◆ **Aim**: Would you print the material exactly, starting at its first line and ending at the line holding "return (out[0], out[1], out[2], 1.0)"?

◆ **Available data**:
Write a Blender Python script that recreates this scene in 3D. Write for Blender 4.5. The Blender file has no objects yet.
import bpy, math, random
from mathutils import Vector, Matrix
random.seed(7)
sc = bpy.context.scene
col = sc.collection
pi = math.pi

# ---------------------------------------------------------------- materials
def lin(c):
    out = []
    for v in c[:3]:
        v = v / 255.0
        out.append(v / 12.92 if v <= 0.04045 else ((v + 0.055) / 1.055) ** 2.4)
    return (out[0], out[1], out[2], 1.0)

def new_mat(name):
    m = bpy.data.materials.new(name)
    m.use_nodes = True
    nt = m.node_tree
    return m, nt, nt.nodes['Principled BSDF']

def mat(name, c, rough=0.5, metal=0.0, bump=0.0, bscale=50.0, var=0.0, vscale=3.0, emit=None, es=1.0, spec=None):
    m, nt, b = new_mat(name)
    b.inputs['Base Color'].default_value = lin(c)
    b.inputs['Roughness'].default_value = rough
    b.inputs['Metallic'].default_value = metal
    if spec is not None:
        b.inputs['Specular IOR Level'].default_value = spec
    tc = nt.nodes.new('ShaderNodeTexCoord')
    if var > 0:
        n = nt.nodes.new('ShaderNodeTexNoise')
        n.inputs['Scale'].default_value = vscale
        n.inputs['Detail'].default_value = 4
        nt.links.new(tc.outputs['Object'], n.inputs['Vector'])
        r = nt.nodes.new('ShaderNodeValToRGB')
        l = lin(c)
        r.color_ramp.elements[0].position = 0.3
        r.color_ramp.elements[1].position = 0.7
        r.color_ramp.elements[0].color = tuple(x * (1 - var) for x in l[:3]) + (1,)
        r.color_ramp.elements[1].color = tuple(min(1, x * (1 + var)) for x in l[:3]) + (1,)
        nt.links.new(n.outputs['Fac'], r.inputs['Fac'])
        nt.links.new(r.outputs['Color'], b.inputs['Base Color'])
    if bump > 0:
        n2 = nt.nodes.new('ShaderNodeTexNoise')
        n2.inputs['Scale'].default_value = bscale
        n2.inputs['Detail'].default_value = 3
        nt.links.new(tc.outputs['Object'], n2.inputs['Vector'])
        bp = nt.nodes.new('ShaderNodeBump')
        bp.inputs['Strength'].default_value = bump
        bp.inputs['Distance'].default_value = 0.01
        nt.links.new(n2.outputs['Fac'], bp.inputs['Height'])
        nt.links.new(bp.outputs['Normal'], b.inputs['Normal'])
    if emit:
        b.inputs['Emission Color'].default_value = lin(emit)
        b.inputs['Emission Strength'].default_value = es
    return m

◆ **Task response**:
Write a Blender Python script that recreates this scene in 3D. Write for Blender 4.5. The Blender file has no objects yet.
import bpy, math, random
from mathutils import Vector, Matrix
random.seed(7)
sc = bpy.context.scene
col = sc.collection
pi = math.pi

# ---------------------------------------------------------------- materials
def lin(c):
    out = []
    for v in c[:3]:
        v = v / 255.0
        out.append(v / 12.92 if v <= 0.04045 else ((v + 0.055) / 1.055) ** 2.4)
    return (out[0], out[1], out[2], 1.0)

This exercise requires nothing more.